November 30, 2015

BILL DE BLASIO RETREATS TO HIS SAFE SPACE:

Mayor de Blasio’s affordable-housing plan is in shambles. There’s traffic chaos in the streets. Sixty percent of New Yorkers say they see more homeless people around. And 48 percent of New Yorkers don’t want de Blasio to have a second term.

So what does the mayor do? He races back into the arms of the special interests who helped get him elected. That’s right — he’s re-embracing the nuts who want to ban the Central Park carriage horses.

Back in early 2011, when New York City was hip deep in a foot and a half or more of white powdery global warming and snow removal was spotty at best and nonexistent at worst, Victor Davis Hanson coined “The Bloomberg Syndrome:”

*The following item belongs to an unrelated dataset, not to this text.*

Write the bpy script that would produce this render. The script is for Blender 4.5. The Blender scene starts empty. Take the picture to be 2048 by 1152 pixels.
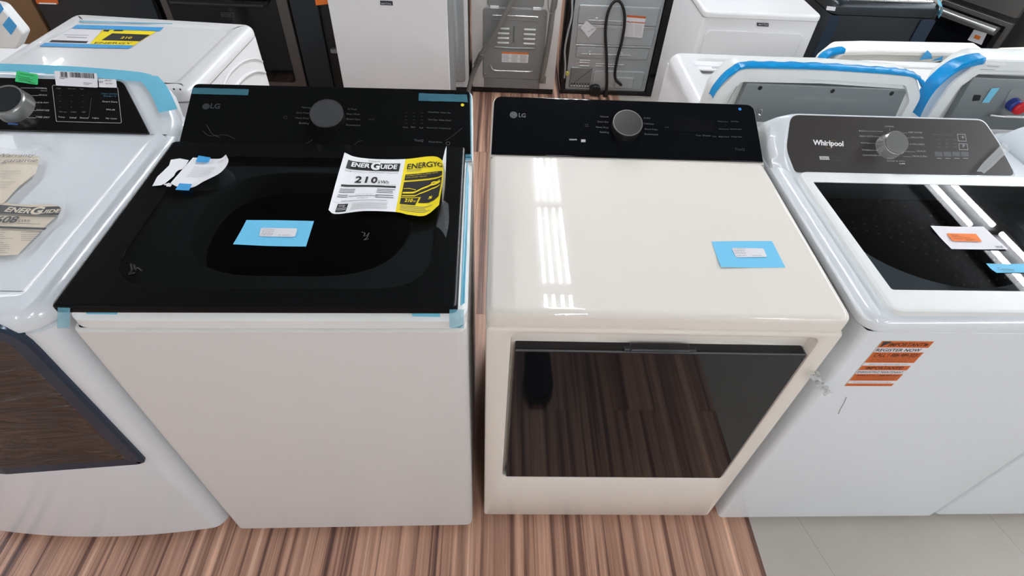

It is a human trait to focus on cheap and lofty rhetoric rather than costly, earthy reality. It is a bureaucratic characteristic to rail against the trifling misdemeanor rather than address the often-dangerous felony. And it is political habit to mask one’s own failures by lecturing others on their supposed shortcomings. Ambitious elected officials often manage to do all three.The result in these hard times is that our elected sheriffs, mayors, and governors are loudly weighing in on national and global challenges that are quite often out of their own jurisdiction, while ignoring or failing to solve the very problems that they were elected to address.

Quite simply, the next time your elected local or state official holds a press conference about global warming, the Middle East, or the national political climate, expect to experience poor county law enforcement, bad municipal services, or regional insolvency.

And in de Blasio’s case, the biggest political obsession with horses since Caligula.